For those who don’t watch anything on the CW and don’t go on Tumblr (and I fully admit those two might have a high corollary relation), Supernatural is essentially the story of two gruff, manly brothers, Sam and Dean (played by Jensen Ackles and Jared Padalecki), who drive around the country in a muscle car listening to hair metal and fight monsters and ghosts. On this hook the show has hung an awful lot over the years, most famously a great big apocalyptic angels and demons plot-line that took over the show’s middle years. Now all that’s mostly behind us and there’s some background thing involving demons but and Purgatory and some other stuff but that is almost entirely not relevant to this particular episode.
At the start of an episode, two geeky guys argue and then one of them gets drawn and quartered by an invisible force in his sleep. Sam and Dean are “assigned” by somebody off screen to investigate what’s going on. There is lots and lots of CGI blood, but what seems weird about the whole thing is that the entire apartment is full of toys and the guy’s cell phone is full of threatening messages. There is a standard Supernatural gruff sheriff who essentially turns the case over to the brothers when they, as is traditional, pretend to be FBI agents with vaguely classic rock-based names. He actually says “These kids today, with their text messaging and their murders.”
The brothers talk to the leaver of the text messages, who tells them all about “Moondor,” a LARP game they were both involved with. For the uninitiated, LARP stands for Live Action Role Playing. Think D&D, only instead of rolling dice you’re actually dressing up, playing the part of your character, and hitting each other with foam weapons. But you knew this. Anyway, the guy says he sent the messages in character… and then promptly starts throwing up blood and dies. Sam and Dean investigate the Moondor website and Dean, initially skeptical, comments that it looks “kind of awesome.” They decide to go to the LARP and investigate. Of course, before long they meet Charlie, who is basically Felicia Day’s usual rambling-but-charming geek girl character, with the vague twist that she’s a lesbian. They are very surprised to find that Charlie is the current Queen of Moondor and basically runs the place. Of course this results in the brothers having to go under cover as LARPers themselves, and eventually there are some hi-jinks involving Dean giving the speech from Braveheart and Felicia Day making out with a fairy.

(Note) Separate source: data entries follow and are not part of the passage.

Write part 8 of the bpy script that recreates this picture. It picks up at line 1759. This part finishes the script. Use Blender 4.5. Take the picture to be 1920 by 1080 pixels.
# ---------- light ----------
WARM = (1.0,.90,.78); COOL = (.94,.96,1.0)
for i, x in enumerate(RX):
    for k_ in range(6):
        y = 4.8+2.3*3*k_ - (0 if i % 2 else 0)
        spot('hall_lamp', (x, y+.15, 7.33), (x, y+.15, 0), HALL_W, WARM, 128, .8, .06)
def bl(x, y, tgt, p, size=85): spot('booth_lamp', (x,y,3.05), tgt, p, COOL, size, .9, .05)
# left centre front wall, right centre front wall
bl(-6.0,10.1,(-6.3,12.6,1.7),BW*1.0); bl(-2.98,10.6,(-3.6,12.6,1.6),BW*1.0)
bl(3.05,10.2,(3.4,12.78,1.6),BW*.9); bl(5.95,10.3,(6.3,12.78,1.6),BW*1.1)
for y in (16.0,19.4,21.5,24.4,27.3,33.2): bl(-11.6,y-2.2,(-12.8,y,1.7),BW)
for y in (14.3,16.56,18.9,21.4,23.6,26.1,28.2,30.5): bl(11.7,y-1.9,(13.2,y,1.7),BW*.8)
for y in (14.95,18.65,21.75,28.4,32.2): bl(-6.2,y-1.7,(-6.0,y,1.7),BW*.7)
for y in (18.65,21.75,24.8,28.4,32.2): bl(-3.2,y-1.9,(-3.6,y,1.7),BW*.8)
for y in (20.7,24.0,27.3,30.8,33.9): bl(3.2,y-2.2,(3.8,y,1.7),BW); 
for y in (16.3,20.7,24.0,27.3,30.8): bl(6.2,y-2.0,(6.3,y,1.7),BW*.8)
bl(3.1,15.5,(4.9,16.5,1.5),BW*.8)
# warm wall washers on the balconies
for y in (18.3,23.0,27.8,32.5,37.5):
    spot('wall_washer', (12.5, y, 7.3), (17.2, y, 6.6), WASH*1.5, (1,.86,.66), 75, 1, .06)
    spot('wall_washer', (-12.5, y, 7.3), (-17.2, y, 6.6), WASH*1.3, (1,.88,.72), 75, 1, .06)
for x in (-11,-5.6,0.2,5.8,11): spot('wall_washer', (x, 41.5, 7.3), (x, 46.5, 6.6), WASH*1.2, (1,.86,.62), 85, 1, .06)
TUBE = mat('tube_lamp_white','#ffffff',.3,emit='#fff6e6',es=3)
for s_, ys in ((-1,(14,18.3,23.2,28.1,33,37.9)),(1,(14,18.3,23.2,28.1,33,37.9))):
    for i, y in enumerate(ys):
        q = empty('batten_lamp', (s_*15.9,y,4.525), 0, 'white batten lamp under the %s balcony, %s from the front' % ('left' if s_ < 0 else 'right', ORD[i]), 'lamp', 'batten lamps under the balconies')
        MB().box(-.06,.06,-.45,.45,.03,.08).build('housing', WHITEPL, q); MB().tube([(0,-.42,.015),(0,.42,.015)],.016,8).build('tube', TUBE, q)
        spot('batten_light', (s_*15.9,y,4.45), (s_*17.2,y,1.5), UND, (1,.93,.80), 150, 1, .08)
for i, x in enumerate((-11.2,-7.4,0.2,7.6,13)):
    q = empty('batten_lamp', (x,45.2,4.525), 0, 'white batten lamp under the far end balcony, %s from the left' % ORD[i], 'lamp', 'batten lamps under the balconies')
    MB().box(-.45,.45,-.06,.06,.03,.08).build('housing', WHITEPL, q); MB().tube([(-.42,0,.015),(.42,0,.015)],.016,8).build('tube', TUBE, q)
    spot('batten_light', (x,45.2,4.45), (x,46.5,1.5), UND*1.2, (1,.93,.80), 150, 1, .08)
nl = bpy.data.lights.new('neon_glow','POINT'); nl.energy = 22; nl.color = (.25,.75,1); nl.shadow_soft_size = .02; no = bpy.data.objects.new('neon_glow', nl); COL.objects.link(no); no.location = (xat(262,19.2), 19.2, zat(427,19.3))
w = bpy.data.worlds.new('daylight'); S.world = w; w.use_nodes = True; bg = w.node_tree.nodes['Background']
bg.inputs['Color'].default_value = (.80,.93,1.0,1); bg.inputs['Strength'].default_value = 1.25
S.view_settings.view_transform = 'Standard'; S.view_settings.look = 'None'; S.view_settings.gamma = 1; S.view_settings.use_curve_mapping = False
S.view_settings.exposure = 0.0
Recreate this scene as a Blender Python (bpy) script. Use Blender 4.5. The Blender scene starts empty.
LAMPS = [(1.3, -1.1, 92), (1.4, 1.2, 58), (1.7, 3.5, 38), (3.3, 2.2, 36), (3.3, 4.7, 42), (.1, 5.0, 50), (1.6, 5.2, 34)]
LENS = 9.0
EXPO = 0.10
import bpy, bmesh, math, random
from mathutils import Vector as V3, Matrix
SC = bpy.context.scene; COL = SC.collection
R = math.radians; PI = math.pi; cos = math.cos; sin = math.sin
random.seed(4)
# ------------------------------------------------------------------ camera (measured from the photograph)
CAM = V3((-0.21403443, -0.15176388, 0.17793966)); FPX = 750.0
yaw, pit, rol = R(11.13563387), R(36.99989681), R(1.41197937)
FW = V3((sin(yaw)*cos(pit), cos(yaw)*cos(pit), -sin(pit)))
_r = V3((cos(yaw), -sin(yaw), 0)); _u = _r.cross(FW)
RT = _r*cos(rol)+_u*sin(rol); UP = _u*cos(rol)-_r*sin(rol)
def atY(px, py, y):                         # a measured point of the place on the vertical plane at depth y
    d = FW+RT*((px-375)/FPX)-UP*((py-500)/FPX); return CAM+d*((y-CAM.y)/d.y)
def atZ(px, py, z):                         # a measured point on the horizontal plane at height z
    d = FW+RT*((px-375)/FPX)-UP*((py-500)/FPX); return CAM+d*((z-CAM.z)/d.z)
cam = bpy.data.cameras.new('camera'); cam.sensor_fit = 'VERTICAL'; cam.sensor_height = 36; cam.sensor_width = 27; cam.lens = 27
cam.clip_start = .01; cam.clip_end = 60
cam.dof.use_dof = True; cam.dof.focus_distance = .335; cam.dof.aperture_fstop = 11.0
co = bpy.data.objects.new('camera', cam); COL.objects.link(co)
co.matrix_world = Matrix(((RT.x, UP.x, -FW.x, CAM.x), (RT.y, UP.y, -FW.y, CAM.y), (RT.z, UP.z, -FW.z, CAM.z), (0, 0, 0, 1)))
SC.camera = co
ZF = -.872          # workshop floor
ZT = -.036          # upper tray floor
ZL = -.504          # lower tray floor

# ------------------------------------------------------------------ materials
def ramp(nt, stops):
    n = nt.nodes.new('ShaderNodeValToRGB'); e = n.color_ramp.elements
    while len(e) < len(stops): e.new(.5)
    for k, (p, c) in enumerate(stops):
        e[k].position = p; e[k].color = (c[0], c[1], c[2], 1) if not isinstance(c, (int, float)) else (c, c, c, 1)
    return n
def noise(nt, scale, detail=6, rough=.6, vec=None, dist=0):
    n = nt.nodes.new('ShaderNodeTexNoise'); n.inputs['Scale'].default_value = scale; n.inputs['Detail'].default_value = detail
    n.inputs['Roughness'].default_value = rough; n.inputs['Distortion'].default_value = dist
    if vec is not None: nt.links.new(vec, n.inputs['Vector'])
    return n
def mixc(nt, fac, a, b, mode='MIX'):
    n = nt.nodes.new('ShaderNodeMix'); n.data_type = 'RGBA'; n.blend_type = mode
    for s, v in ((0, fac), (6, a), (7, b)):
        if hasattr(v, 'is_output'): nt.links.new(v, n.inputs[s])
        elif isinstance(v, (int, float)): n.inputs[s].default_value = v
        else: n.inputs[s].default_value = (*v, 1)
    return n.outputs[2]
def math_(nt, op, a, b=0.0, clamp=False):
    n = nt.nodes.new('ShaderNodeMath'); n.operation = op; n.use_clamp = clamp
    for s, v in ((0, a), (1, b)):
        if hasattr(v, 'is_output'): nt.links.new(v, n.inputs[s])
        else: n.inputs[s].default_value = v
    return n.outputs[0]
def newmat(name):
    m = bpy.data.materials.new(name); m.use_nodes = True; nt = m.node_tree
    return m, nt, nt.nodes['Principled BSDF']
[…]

I had fun with the episode, but when it ran into trouble it started coming dangerously close to the dreaded “mainstream show gawks at a niche subculture” episode, like when CSI did that episode on furries. The LARPers tended to be little squirrelly guys and girls with low social skills, at least at first. But as the episode goes on, Sam spends a while investigating mysterious tattoos with a beautiful blond LARPer who we’re meant to believe is exactly his type (I would disagree, since she wasn’t particularly boring), and then the head of the Orcs breaks character to reveal he’s an attorney. In the end Sam and Dean decide it all seems so fun that they stick around and participate.
Overall, the episode was a bit slight, but I had a good time with it. Supernatural seems to understand what people want out of it at this point in its life. I couldn’t really tell you if this is particularly relevant to where the show is right now as a whole, but I have a feeling it probably is. If you were only going to watch a few episodes of this show, this would not be on the list (Mystery Spot and The Monster at the End of This Book are two of my favorites). But if you were just hanging out and wanted a fun genre hour, you could do way, way worse than LARP and the Real Girl.